Copy out each line in the material below that has the word "were".

%%

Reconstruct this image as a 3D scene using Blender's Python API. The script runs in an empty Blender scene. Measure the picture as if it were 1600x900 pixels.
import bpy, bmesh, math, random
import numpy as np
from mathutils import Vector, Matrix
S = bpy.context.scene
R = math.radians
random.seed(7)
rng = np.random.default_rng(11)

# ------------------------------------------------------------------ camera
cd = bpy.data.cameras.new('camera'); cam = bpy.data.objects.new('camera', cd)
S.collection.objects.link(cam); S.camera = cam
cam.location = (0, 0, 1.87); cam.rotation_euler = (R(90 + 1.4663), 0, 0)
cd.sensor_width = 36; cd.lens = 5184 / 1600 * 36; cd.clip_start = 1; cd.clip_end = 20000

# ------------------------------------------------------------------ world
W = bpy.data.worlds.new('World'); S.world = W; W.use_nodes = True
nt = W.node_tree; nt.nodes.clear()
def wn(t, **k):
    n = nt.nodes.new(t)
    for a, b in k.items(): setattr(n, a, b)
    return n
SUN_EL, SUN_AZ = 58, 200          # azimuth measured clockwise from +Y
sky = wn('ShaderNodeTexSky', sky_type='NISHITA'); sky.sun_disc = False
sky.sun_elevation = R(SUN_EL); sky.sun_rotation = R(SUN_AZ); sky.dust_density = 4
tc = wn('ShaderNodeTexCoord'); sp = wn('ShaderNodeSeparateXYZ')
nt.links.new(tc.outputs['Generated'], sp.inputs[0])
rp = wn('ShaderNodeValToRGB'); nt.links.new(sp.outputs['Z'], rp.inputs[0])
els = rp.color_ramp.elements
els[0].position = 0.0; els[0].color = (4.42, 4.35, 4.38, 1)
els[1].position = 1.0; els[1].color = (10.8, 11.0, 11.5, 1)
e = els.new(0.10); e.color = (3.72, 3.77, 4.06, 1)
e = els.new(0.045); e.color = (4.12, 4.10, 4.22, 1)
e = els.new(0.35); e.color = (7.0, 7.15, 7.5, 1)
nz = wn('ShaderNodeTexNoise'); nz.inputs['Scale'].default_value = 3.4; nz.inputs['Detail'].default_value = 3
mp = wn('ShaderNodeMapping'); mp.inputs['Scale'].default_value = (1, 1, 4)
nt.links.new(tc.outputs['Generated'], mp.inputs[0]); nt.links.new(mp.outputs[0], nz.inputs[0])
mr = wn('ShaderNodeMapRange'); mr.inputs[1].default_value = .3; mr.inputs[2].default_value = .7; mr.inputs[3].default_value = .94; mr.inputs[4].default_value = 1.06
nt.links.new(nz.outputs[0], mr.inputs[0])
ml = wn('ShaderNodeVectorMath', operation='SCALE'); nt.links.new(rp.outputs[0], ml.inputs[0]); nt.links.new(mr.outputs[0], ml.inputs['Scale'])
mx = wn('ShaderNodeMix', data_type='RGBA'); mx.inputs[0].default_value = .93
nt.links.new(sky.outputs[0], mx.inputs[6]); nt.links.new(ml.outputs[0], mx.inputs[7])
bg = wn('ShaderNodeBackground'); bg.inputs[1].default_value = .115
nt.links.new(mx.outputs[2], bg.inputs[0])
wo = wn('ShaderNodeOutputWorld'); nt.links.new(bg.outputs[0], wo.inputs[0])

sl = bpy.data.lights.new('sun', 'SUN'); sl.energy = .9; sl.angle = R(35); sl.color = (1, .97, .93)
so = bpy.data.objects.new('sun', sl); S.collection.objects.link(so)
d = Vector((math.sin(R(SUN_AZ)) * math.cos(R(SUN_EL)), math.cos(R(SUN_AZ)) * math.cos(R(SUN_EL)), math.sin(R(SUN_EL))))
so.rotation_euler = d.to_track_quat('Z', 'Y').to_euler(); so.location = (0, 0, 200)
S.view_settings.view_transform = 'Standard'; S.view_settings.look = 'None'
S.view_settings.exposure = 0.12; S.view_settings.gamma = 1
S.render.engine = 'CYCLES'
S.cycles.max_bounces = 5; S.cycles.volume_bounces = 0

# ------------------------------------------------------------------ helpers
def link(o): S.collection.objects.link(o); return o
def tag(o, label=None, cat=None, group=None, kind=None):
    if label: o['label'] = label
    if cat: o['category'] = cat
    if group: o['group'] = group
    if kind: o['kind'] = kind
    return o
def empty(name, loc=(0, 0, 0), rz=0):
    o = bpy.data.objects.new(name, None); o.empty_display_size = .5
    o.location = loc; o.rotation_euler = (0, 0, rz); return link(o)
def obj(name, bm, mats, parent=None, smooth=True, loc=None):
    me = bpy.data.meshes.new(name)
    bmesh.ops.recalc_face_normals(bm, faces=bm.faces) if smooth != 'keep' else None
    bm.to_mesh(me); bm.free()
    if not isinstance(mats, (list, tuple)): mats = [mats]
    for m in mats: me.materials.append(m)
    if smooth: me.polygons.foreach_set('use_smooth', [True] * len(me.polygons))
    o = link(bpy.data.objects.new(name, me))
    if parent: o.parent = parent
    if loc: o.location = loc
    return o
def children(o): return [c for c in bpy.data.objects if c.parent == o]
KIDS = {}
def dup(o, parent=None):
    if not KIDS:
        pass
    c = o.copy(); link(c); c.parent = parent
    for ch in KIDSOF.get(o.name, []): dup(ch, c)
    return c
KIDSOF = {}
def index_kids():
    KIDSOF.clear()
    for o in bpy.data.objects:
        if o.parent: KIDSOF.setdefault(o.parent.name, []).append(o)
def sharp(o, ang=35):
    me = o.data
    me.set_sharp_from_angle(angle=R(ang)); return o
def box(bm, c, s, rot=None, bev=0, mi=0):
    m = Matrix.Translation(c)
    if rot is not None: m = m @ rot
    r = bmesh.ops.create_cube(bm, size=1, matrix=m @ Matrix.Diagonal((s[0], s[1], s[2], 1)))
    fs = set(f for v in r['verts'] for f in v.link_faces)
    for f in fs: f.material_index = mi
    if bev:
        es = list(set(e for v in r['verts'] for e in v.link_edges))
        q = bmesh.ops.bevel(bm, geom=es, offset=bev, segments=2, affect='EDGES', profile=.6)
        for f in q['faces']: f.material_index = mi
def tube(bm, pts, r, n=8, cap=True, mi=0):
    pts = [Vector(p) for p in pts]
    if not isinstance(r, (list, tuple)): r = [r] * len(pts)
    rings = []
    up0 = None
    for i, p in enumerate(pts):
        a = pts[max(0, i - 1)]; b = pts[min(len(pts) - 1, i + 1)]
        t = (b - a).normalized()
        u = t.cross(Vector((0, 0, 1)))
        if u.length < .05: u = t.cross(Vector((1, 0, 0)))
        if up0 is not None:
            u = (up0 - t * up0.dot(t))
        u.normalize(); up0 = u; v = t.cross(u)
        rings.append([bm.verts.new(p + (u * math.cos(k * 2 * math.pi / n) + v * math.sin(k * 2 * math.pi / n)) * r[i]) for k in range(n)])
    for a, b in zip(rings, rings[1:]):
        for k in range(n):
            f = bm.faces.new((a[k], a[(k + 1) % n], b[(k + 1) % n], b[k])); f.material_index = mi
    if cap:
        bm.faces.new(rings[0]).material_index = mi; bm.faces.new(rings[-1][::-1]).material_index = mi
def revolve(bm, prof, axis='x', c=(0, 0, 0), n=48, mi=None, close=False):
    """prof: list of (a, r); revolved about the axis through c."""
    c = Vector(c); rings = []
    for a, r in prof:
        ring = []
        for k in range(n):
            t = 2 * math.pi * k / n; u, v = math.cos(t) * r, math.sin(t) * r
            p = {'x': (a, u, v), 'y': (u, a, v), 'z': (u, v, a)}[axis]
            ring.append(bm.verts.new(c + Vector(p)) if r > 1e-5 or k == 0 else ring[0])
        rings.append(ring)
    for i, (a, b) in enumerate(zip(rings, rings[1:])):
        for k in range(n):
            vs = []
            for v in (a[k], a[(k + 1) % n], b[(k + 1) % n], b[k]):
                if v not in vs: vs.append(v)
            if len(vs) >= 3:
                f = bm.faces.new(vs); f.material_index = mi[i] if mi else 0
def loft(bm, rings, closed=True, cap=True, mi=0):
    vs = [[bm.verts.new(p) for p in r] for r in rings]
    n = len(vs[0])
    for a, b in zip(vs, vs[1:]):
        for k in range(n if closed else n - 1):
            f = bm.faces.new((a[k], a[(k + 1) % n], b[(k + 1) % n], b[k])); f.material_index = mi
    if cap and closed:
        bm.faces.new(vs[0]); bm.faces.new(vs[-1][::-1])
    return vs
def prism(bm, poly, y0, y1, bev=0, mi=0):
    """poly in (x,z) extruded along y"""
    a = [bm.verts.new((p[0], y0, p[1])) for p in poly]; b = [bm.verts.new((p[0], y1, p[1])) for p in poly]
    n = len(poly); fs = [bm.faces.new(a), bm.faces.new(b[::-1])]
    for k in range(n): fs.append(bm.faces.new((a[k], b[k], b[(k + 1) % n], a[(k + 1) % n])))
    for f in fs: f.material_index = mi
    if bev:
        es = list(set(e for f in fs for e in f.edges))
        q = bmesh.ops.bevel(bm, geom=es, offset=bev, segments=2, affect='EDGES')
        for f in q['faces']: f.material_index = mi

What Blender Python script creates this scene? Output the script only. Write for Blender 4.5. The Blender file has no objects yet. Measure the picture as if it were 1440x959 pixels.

%%

▶ [WRITTEN SOLUTION]
Reconstruct this image as a 3D scene using Blender's Python API. The script runs in an empty Blender scene. Measure the picture as if it were 1600x900 pixels.
What Blender Python script creates this scene? Output the script only. Write for Blender 4.5. The Blender file has no objects yet. Measure the picture as if it were 1440x959 pixels.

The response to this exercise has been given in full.